Nancy Pelosi Nudges Obama To Support Gay Marriage

Pelosi: I Hope Obama "Would Just Say He Supports Equality In Marriage"

WASHINGTON -- President Barack Obama has said for more than a year now that his position on same-sex marriage is "evolving," a stance that has frustrated and perplexed the gay community given the president's broad support for other gay rights issues.

Now House Minority Leader Nancy Pelosi (D-Calif.), a vocal proponent of same-sex marriage, is nudging Obama to come around on the issue already.

In a February cover story with The Advocate, a national gay and lesbian news magazine, Pelosi declined to give specifics on conversations she may have had with Obama on the issue. Instead, she said she has been focused on pressing the Democratic National Committee to fund efforts to reject state-level anti-marriage ballot measures. "There are more ways to get your voice heard than just speaking," she said.

Pelosi added, "But I hope the president would just say he supports equality in marriage."

The issue has been an awkward one for the White House, which regularly deflects questions on the matter by pointing to Obama's track record on gay rights outside of same-sex marriage. Indeed, his record isn't too shabby: In the last three years, he repealed the military's "don't ask, don't tell" policy, imposed a rule tying foreign aid to governments' protection of sexual minorities, and ordered the Justice Department to stop defending the Defense of Marriage Act, the federal ban on gay marriage. But the fact that he can't give a clear position one way or the other on same-sex marriage will likely continue to dog him, particularly as the 2012 election season heats up.

Questions about gay marriage have already been resurfacing in White House briefings.
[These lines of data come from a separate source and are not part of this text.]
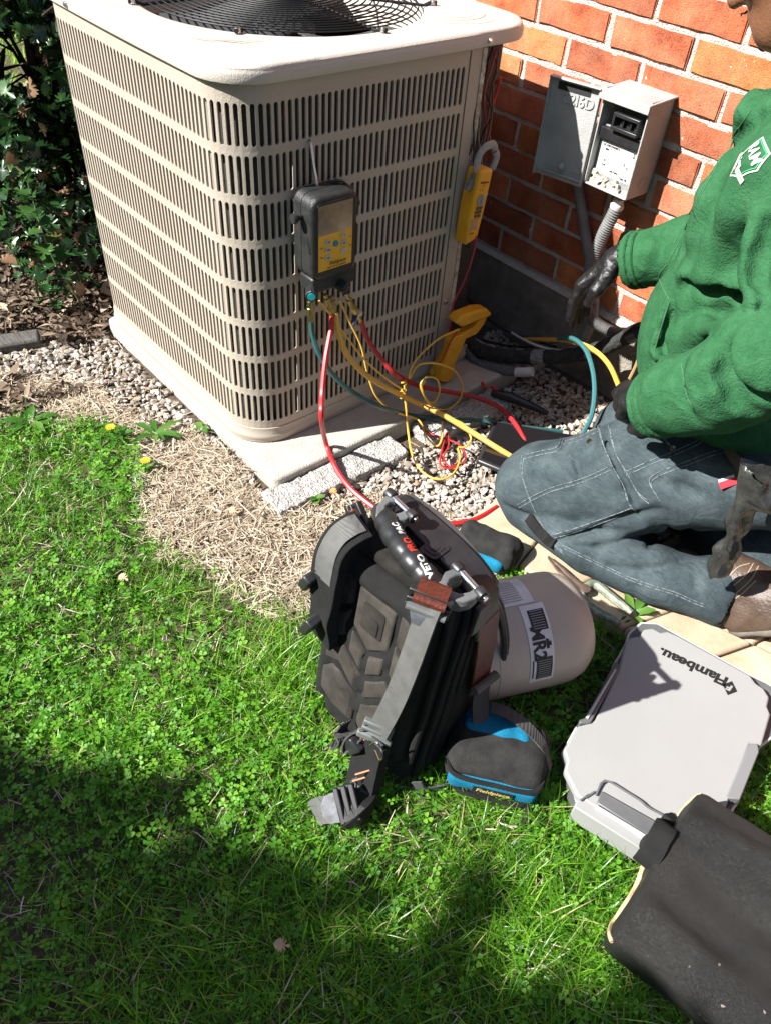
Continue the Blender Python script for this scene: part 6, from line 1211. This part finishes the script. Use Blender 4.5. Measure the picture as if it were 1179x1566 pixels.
STONES2 = GP([(-60, 520), (60, 520), (170, 512), (300, 625), (430, 765), (330, 745), (240, 690), (150, 640), (40, 600), (-60, 600)])
def inside(poly, XY, jit=.025, seed=0):
    n = np.stack([vnoise(np.stack([XY[:, 0], XY[:, 1], 0 * XY[:, 0] + seed + k], -1), 9.) for k in (0, 7)], -1) * jit * 3
    q = XY + n; return poly_in(poly, q[:, 0], q[:, 1])
def gz(XY): P = np.stack([XY[:, 0], XY[:, 1], 0 * XY[:, 0]], -1); return vnoise(P, 3.1) * .014 + vnoise(P, 11.) * .008 - .012
SOLIDS = []                         # footprints nothing grows through
def foot(poly): SOLIDS.append([tuple(p[:2]) for p in poly])
foot([(-.545, -.915), (.265, -.915), (.265, -.14), (-.545, -.14)]); foot(outp)
foot([BO + BU * .0 + BV * .0, BO + BU * .2, BO + BU * .2 + BV * .2, BO + BV * .2]); foot([(rowA[i]) for i in range(7)] + list(reversed(rowC)))
foot([PF @ Vector(p) for p in ((.015, .012, 0), (.14, .012, 0), (.14, .09, 0), (.015, .09, 0))]); foot([kC + ku * .03 + kv * .03, kC + ku * .5 + kv * .03, kC + ku * .5 + kv * (kw - .03), kC + ku * .03 + kv * (kw - .03)])
foot([c0_ - ce * .06, c0_ + cd * .30 - ce * .06, c0_ + cd * .30 + ce * .05, c0_ + ce * .05])
def free(XY):
    ok = np.ones(len(XY), bool)
    for s_ in SOLIDS: ok &= ~poly_in(s_, XY[:, 0], XY[:, 1])
    return ok
def scatter(n, x0, x1, y0, y1): return np.stack([RNG.uniform(x0, x1, n), RNG.uniform(y0, y1, n)], -1)
def with_tint(name, V, F, tint, m, kind='stuff', parent=None, smooth=False):
    me = mesh_np(name, V, F, smooth); a = me.attributes.new('tint', 'FLOAT', 'POINT'); a.data.foreach_set('value', np.asarray(tint, np.float32)); o = add(name, me, m, parent)
    if kind: tag(o, kind=kind)
    return o
def blades(XY, L, wd, lean, tint, seg=3, curl=1., az=None):
    """tapering bent blades: (V, F, tint)"""
    n = len(XY); az = RNG.uniform(0, 2 * math.pi, n) if az is None else az; d = np.stack([np.cos(az), np.sin(az), 0 * az], -1); s = np.stack([-np.sin(az), np.cos(az), 0 * az], -1)
    tw = RNG.normal(0, .5, n); s2 = s * np.cos(tw)[:, None] + np.array([0, 0, 1]) * np.sin(tw)[:, None] * .5
    base = np.concatenate([XY, gz(XY)[:, None] - .002], 1); V = []
    for k in range(seg + 1):
        t = k / seg; out = L * (np.sin(lean) * t + curl * .25 * t * t * np.sin(lean + .6)); up = L * (np.cos(lean) * t - curl * .22 * t * t)
        c = base + d * out[:, None] + np.array([0, 0, 1]) * np.maximum(up, .002 * t)[:, None]; hw = wd * (1 - t) ** .7 * .5
        if k < seg: V += [c - s2 * hw[:, None], c + s2 * hw[:, None]]
        else: V += [c]
    V = np.stack(V, 1); m = V.shape[1]; o = np.arange(n)[:, None] * m
    Q = np.concatenate([o + np.array([[2 * k, 2 * k + 1, 2 * k + 3, 2 * k + 2]]) for k in range(seg - 1)]); T = o + np.array([[2 * seg - 2, 2 * seg - 1, 2 * seg]])
    return V.reshape(-1, 3), [Q, T], np.repeat(tint, m)
M_GRASS = leaf_mat('grass_blade', [(0, (.022, .10, .006)), (.35, (.085, .25, .014)), (.7, (.20, .42, .026)), (.9, (.34, .55, .07)), (1, (.50, .43, .20))], .36, .5, .5)
M_CLOV = leaf_mat('clover_leaf', [(0, (.036, .15, .010)), (.5, (.10, .29, .018)), (1, (.22, .44, .04))], .5, .40, .3)
M_STRAW = leaf_mat('straw', [(0, (.12, .085, .05)), (.4, (.36, .285, .20)), (.75, (.53, .45, .34)), (1, (.64, .57, .46))], .8, .15, .2)
# lawn
XY = scatter(210000, -.75, 1.75, -1.95, -.40); m_ = inside(GRASS, XY) & free(XY); XY = XY[m_]
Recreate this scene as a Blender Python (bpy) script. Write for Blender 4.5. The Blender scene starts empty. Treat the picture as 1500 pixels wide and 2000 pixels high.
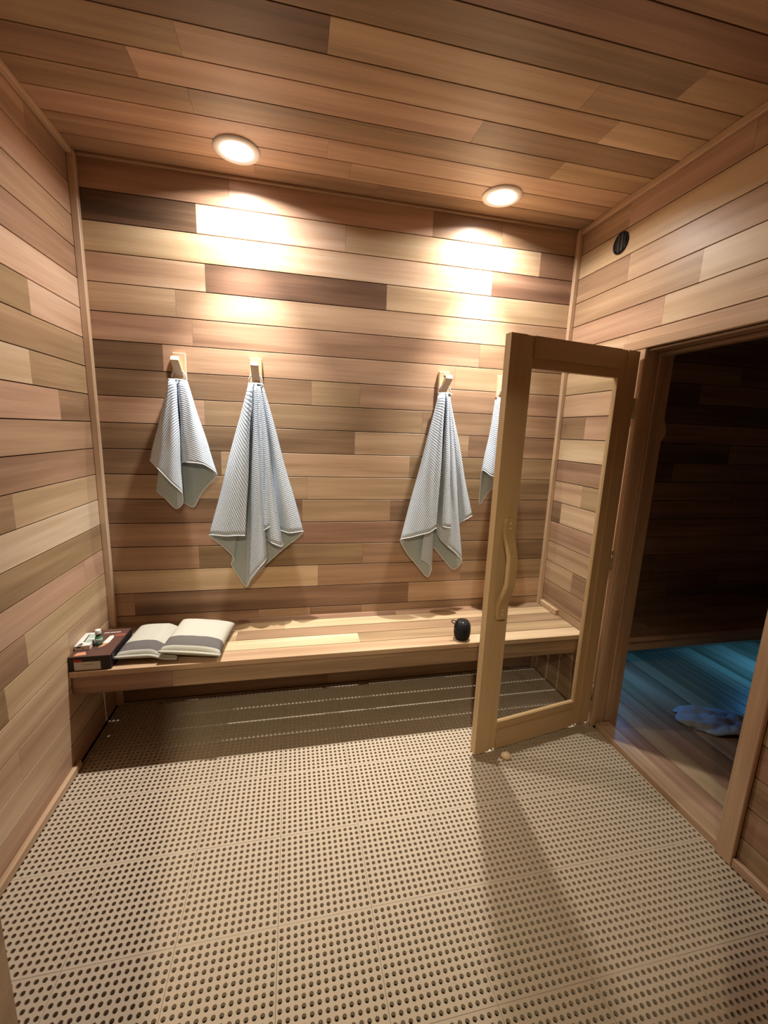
import bpy, bmesh, math, random
from mathutils import Vector, Matrix, noise
random.seed(7)
S = bpy.context.scene
COL = S.collection
PI = math.pi

# ------------------------------------------------------------------ camera, world, lights, exposure
W = 2.539            # room width (x), back wall at y = 0, floor top at z = 0
CEIL = 2.675
FRONT = -1.93
cam_d = bpy.data.cameras.new('camera')
cam_d.sensor_fit = 'HORIZONTAL'; cam_d.sensor_width = 36.0
cam_d.lens = 816.818 / 1500.0 * 36.0
cam_d.clip_start = 0.02
cam = bpy.data.objects.new('camera', cam_d); COL.objects.link(cam)
_a, _b, _c = 0.2165, 0.1889, 0.03755          # yaw, downward pitch, roll
_f = Vector((math.sin(_a)*math.cos(_b), math.cos(_a)*math.cos(_b), -math.sin(_b)))
_r = Vector((math.cos(_a), -math.sin(_a), 0)); _u = _r.cross(_f)
_r2 = _r*math.cos(_c) + _u*math.sin(_c); _u2 = -_r*math.sin(_c) + _u*math.cos(_c)
cm = Matrix.Identity(4)
for i in range(3):
    cm[i][0] = _r2[i]; cm[i][1] = _u2[i]; cm[i][2] = -_f[i]; cm[i][3] = (0.9516, -2.3269, 1.5267)[i]
cam.matrix_world = cm
S.camera = cam

world = bpy.data.worlds.new('world'); S.world = world
world.use_nodes = True
world.node_tree.nodes['Background'].inputs[0].default_value = (0.9, 0.8, 0.65, 1)
world.node_tree.nodes['Background'].inputs[1].default_value = 0.012
S.view_settings.view_transform = 'Standard'
S.view_settings.look = 'None'
S.view_settings.gamma = 1.0
S.view_settings.use_curve_mapping = False
S.view_settings.exposure = 0.2

LAMP_W = 1.0; BEAM = 165.0; SPILL = 11.5; HALL = 130.0
LAMP_COL = (1.0, 0.94, 0.86)
BLUE_W = 1.1

# ------------------------------------------------------------------ helpers
def tag(o, label=None, cat=None, group=None, kind=None):
    if label: o['label'] = label
    if cat: o['category'] = cat
    if group: o['group'] = group
    if kind: o['kind'] = kind
    return o
def link(name, me, mat=None, parent=None, tone=None, hue=None):
    o = bpy.data.objects.new(name, me); COL.objects.link(o)
    if mat is not None:
        for m in (mat if isinstance(mat, (list, tuple)) else [mat]):
            if len(me.materials) < (len(mat) if isinstance(mat, (list, tuple)) else 1): me.materials.append(m)
    if parent is not None: o.parent = parent
    if tone is not None: o['tone'] = float(tone)
    if hue is not None: o['hue'] = float(hue)
    return o
def empty(name, loc=(0, 0, 0), rz=0.0):
    o = bpy.data.objects.new(name, None); COL.objects.link(o)
    o.location = loc; o.rotation_euler = (0, 0, rz); o.empty_display_size = 0.05
    return o
def mesh(name, verts, faces, smooth=False):
    me = bpy.data.meshes.new(name); me.from_pydata([tuple(v) for v in verts], [], faces); me.update()
    if smooth:
        for p in me.polygons: p.use_smooth = True
    return me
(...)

On Tuesday, White House Press Secretary Jay Carney fended off a reporter's question about the fact that Republican presidential candidate Rick Santorum recently said he and Obama both agree that marriage should be defined as between one man and one woman.

"You know very well what the president's views are on LGBT issues and civil rights, and the president is very proud of this administration's record on those issues," Carney told the reporter. When the reporter pressed further, clarifying that his question was specifically about gay marriage, Carney said, "I have no updates for you on the president's position on same-sex marriage. I think that you know and others here know and understand that his position broadly on LGBT issues is quite significantly different from that particular candidate's views."

Another reporter raised the issue again, this time citing a tweet by Sarah Palin about Obama having the same views on gay marriage as GOP presidential contenders Newt Gingrich and Mitt Romney, in addition to Santorum.

"Again, I don't have anything, I don't have anything new to give you on this," Carney said. "I appreciate the question, but the president has spoken to it. I'm sure he'll be asked again about it. But as of now, I have no -- nothing new for you on it."

By contrast, Pelosi, who represents the gay mecca that is San Francisco, talked to The Advocate about the prospects of her officiating a same-sex wedding in her district.

"I'm not a big officiator, though," Pelosi said. "I did it one time, and the people I married are divorced now. So I don't think I'll be called on again. I think that was probably it."